Italo Moura, similarly to Levi Jones-Leary and Mikey Musumeci, fashions himself as a berimbolo enthusiast. While berimbolo’s are cool and make for great social media content, Moura is acutely aware of the difficulty in successfully incorporating them into a systematic and well-rounded game. Much like the aforementioned grapplers, Moura has managed to apply the threat of the berimbolo into an efficient and crafty guard game. Against Tainan Dalpra, one of the most prolific passing machines in modern grappling, Moura found great success, in a losing effort, implementing fundamental guard techniques off of this dilemma.

Against Dalpra, Moura was essentially faced with a constant passing threat, and in efforts to combat this, was actively switching between De La Riva, Reverse De La Riva, Butterflies, and Crab Rides en route to attempts at the back and 50/50 leg entanglements. While these efforts might seem fruitless against a smash-pass heavy Dalpra, the fundamental concept of off-balancing was ever present as a foundational cornerstone of his approach. Omnipresent off all these different guard retention maneuvers, however, is the threat of the berimbolo. While I don’t believe that the brunt of Moura’s game is built around the berimbolo, I do believe its status as a potentially high scoring maneuver can make it an incredibly threatening weapon in the arsenal of a skilled practitioner. In possessing such a powerful threat, countless other avenues in a grappler’s game are made available. This approach seems to lend itself towards Moura’s guard game. By being active and offensive, and rarely settling for positions, Moura is able to leverage the multifold threats of his guard game into various methods of negating offense and/or supplementing his own.

(Moura working to knee slice through the guard of Alan Sanchez, 2022 No-Gi World’s)

  1. Passing

While not much of a wrestler, Moura’s passing game is built off what he calls “the dots principle”. This principle is, if nothing else, high level fundamental jiujitsu. This approach conceptualizes the opponent’s guard as having three main “dots”: either shoulder and the hips. In practice, one has to control any combination of these dots to effectively pass an opponent’s guard, and in order to effectively pin an opponent, they must combine all three. For example, in the knee slice pass one has to underhook the far arm, try and catch the near one, and staple the near leg in order to pass; in doing so, he has eliminated at least two dots (underhook, hips), with invaluable control captured with control over all three. While Moura isn’t reinventing the wheel by any means, his systematic and fundamental approach to passing is one which is applicable to virtually any scenario and any position. Notably, the commitment to conceptual grappling is paramount to achieving a high level game, and serves as an important function of Moura’s approach to jiujitsu as a whole.

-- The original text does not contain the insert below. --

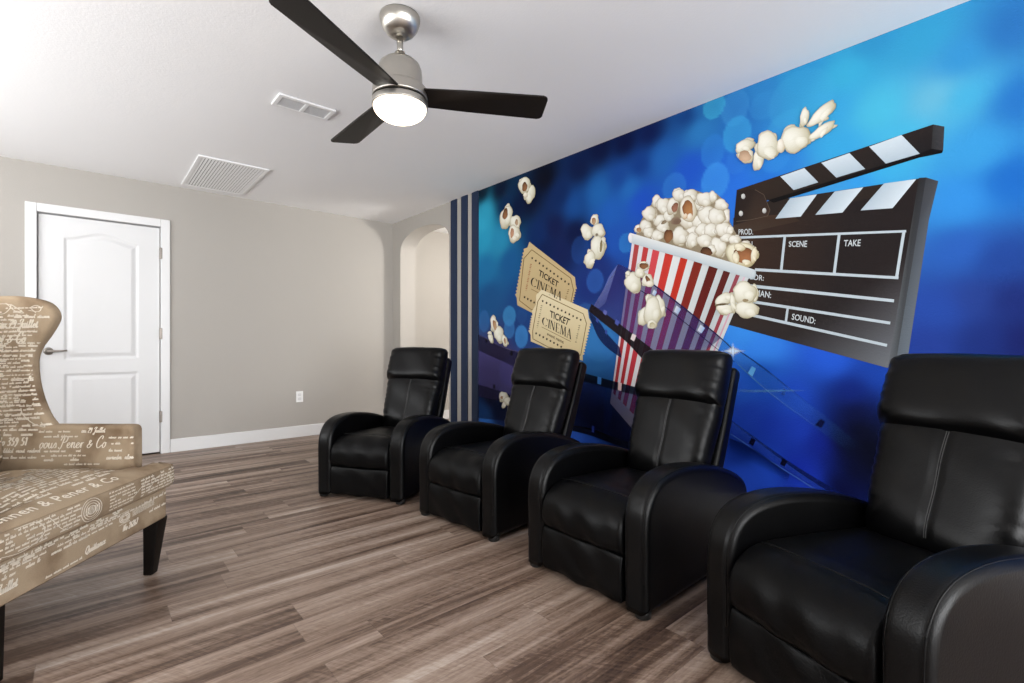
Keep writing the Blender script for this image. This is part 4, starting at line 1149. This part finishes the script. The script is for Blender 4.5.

At 2022’s Atlanta Fall Open, Moura showcased a tremendous ability to blend his varied and diverse guard game with his technical fundamental passing. Throughout the tournament, Moura found great success sweeping and coming up into leg drag positions from where he could seamlessly integrate his tripod and  pressure passing. The foundational basis for Moura’s success is high level conceptual grappling; a commitment to fundamentals incorporated at the sport’s highest levels. While he’s yet to win a major black belt world title, Moura’s skills are undeniable and his development of high level fundamental principles bodes well for a future of high level competition. It is for this combination of fundamental skills that this writer believes Moura not only has an incredibly bright future as a world class black belt competitor, but also why I believe he has the potential to be one of the leading forces of next-gen grappling.